To enable tracking configure your environment so either:

  • The environment name doesn’t use folders with / (long-lived or top-level environments).
  • The environment tier is either production or staging.

    Here are some example configurations using the environment keyword in .gitlab-ci.yml:

    # Trackable
    environment: production
    environment: production/aws
    environment: development
    
    # Non Trackable
    environment: review/$CI_COMMIT_REF_SLUG
    environment: testing/aws
    

Configuration changes apply only to new deployments. Existing deployment records do not have merge requests linked or unlinked from them.

Check out deployments locally

A reference in the Git repository is saved for each deployment, so knowing the state of your current environments is only a git fetch away.

In your Git configuration, append the [remote "<your-remote>"] block with an extra fetch line:

fetch = +refs/environments/*:refs/remotes/origin/environments/*

Archive old deployments

When a new deployment happens in your project, GitLab creates a special Git-ref to the deployment. Since these Git-refs are populated from the remote GitLab repository, you could find that some Git operations, such as git-fetch and git-pull, become slower as the number of deployments in your project increases.
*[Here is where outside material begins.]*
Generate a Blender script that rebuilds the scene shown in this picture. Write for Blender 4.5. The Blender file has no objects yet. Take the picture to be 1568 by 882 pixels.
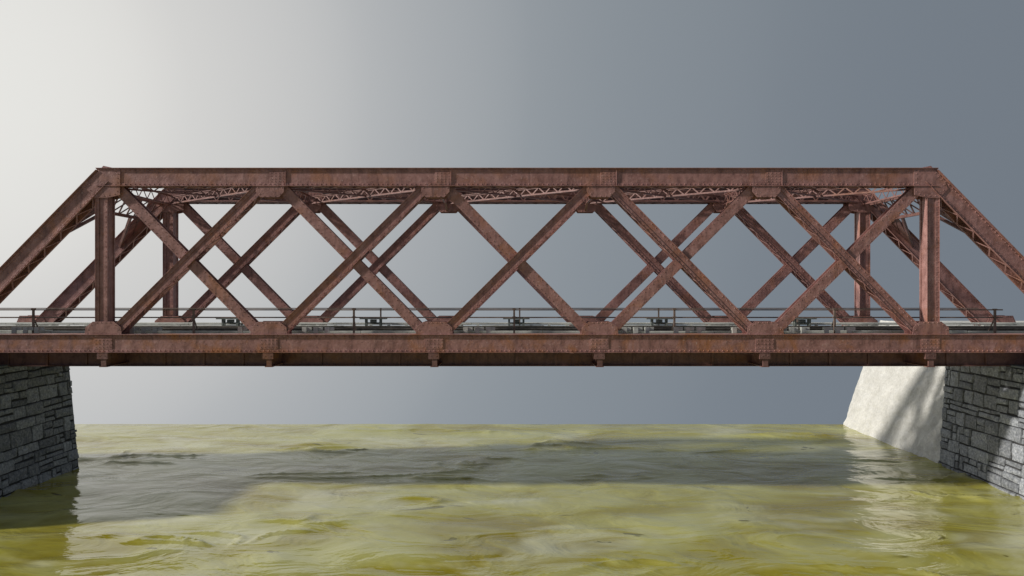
import bpy, bmesh, math, random
from mathutils import Vector, noise
random.seed(7)
S=bpy.context.scene
EYE=7.7; F=1065.0

# ---------------------------------------------------------------- materials
def newmat(name):
    m=bpy.data.materials.new(name); m.use_nodes=True
    nt=m.node_tree; nt.nodes.clear()
    o=nt.nodes.new('ShaderNodeOutputMaterial'); b=nt.nodes.new('ShaderNodeBsdfPrincipled')
    nt.links.new(b.outputs[0],o.inputs[0])
    tc=nt.nodes.new('ShaderNodeTexCoord')
    return m,nt,b,tc
def mapping(nt,tc,scale):
    mp=nt.nodes.new('ShaderNodeMapping'); mp.inputs['Scale'].default_value=scale
    nt.links.new(tc.outputs['Object'],mp.inputs[0]); return mp.outputs[0]
def noi(nt,vec,scale,detail=6,rough=.55,dist=0):
    n=nt.nodes.new('ShaderNodeTexNoise'); n.inputs['Scale'].default_value=scale
    n.inputs['Detail'].default_value=detail; n.inputs['Roughness'].default_value=rough
    n.inputs['Distortion'].default_value=dist
    nt.links.new(vec,n.inputs['Vector']); return n.outputs['Fac']
def ramp(nt,fac,stops):
    r=nt.nodes.new('ShaderNodeValToRGB'); e=r.color_ramp.elements
    while len(e)<len(stops): e.new(.5)
    for i,(p,c) in enumerate(stops):
        e[i].position=p; e[i].color=(c[0],c[1],c[2],1) if not isinstance(c,(int,float)) else (c,c,c,1)
    nt.links.new(fac,r.inputs[0]); return r.outputs[0]
def mix(nt,fac,a,b,mode='MIX'):
    m=nt.nodes.new('ShaderNodeMix'); m.data_type='RGBA'; m.blend_type=mode
    for sock,v in ((m.inputs[0],fac),(m.inputs[6],a),(m.inputs[7],b)):
        if isinstance(v,(int,float)): sock.default_value=v
        elif isinstance(v,tuple): sock.default_value=(*v,1)
        else: nt.links.new(v,sock)
    return m.outputs[2]
def bump(nt,h,strength,dist,b,prev=None):
    n=nt.nodes.new('ShaderNodeBump'); n.inputs['Strength'].default_value=strength
    n.inputs['Distance'].default_value=dist; nt.links.new(h,n.inputs['Height'])
    if prev is not None: nt.links.new(prev,n.inputs['Normal'])
    nt.links.new(n.outputs[0],b.inputs['Normal']); return n.outputs[0]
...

To maintain the efficiency of your Git operations, GitLab keeps only recent deployment refs (up to 50,000) and deletes the rest of the old deployment refs. Archived deployments are still available, in the UI or by using the API, for auditing purposes. Also, you can still fetch the deployed commit from the repository with specifying the commit SHA (for example, git checkout <deployment-sha>), even after archive.

note
GitLab preserves all commits as keep-around refs so that deployed commits are not garbage collected, even if it’s not referenced by the deployment refs.

Deployment rollback

When you roll back a deployment on a specific commit, a new deployment is created. This deployment has its own unique job ID. It points to the commit you’re rolling back to.

For the rollback to succeed, the deployment process must be defined in the job’s script.

Only the deployment jobs are run. In cases where a previous job generates artifacts that must be regenerated on deploy, you must manually run the necessary jobs from the pipelines page. For example, if you use Terraform and your plan and apply commands are separated into multiple jobs, you must manually run the jobs to deploy or roll back.

Retry or roll back a deployment

If there is a problem with a deployment, you can retry it or roll it back.

To retry or roll back a deployment:

  1. On the left sidebar, select Search or go to and find your project.
  2. Select Operate > Environments.
  3. Select the environment.
  4. To the right of the deployment name:
    • To retry a deployment, select Re-deploy to environment.
    • To roll back to a deployment, next to a previously successful deployment, select Rollback environment.
note
If you have prevented outdated deployment jobs in your project, the rollback buttons might be hidden or disabled. In this case, see job retries for rollback deployments.

Troubleshooting

When you work with deployments, you might encounter the following issues.

Deployment refs are not found

GitLab deletes old deployment refs to keep your Git repository performant.

If you have to restore archived Git-refs, ask an administrator of your self-managed GitLab instance to execute the following command on Rails console:

Project.find_by_full_path(<your-project-full-path>).deployments.where(archived: true).each(&:create_ref)

GitLab might drop this support in the future for the performance concern. You can open an issue in GitLab Issue Tracker to discuss the behavior of this feature.